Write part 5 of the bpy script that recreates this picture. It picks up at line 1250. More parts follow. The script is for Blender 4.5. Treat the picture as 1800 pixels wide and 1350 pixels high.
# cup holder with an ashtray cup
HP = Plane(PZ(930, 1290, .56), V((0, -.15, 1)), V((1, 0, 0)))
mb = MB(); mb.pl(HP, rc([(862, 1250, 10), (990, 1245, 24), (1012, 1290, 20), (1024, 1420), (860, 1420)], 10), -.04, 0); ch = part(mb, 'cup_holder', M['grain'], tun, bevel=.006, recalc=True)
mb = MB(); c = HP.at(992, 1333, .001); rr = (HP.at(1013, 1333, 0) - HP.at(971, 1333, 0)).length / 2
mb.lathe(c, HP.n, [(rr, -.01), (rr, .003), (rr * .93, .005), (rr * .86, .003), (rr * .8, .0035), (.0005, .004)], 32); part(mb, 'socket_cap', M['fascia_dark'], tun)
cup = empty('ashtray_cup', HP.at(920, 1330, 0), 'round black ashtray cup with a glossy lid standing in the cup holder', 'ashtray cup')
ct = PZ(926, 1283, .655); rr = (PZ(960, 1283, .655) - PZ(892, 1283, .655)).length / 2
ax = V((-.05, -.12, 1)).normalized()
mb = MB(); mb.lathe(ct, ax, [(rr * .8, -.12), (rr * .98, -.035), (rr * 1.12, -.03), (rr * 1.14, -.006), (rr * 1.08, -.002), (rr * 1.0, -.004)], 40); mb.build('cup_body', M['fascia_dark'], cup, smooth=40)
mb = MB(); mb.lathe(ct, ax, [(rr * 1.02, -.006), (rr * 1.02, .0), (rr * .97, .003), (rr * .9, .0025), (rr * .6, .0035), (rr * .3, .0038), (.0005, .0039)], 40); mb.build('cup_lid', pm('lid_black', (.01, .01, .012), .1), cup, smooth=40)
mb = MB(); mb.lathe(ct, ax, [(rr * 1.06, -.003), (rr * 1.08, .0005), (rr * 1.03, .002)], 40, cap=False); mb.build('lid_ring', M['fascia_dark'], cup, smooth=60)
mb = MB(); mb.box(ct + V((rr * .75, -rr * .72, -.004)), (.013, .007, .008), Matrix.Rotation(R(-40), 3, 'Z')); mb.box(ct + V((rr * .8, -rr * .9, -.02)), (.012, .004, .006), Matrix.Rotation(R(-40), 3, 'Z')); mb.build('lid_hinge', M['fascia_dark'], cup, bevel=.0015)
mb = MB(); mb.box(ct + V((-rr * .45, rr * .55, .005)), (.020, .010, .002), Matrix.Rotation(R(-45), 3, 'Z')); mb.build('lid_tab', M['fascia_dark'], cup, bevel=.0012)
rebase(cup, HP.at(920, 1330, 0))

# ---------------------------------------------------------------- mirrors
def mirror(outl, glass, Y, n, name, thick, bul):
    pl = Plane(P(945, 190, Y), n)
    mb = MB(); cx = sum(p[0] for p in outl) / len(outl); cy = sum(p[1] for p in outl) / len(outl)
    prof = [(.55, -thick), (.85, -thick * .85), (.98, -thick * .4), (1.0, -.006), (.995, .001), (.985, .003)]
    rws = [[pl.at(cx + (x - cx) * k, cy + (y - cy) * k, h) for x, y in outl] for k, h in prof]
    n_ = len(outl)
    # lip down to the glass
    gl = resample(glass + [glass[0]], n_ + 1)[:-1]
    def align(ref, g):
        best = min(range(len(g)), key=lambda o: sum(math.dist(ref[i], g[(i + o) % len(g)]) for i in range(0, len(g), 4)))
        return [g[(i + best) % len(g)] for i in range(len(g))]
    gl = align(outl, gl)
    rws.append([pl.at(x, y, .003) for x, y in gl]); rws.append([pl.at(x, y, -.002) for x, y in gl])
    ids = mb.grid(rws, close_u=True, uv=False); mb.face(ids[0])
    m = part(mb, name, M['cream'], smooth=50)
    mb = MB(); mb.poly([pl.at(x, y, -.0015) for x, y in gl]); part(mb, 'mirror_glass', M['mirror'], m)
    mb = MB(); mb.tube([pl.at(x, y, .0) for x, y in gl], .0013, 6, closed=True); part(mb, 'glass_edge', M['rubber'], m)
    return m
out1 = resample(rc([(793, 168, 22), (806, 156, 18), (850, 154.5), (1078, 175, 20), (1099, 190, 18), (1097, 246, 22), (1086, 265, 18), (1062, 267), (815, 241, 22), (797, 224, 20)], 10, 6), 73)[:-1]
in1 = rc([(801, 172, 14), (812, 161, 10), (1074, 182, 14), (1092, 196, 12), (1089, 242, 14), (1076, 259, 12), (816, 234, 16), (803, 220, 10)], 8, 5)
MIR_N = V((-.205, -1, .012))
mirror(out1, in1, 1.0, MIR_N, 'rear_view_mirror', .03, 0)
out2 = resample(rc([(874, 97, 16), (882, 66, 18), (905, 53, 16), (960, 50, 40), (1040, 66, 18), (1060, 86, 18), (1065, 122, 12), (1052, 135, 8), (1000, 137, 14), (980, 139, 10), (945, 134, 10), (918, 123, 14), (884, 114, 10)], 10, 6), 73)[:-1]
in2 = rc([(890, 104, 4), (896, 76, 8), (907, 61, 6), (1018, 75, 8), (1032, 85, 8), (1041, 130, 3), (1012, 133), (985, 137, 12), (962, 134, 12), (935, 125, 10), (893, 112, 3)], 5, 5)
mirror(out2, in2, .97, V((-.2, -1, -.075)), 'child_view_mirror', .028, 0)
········
[OBJECTIVE] In the listing above, count each line that holds the string "part". Give the number only.

[EXERCISE SOLUTION] 6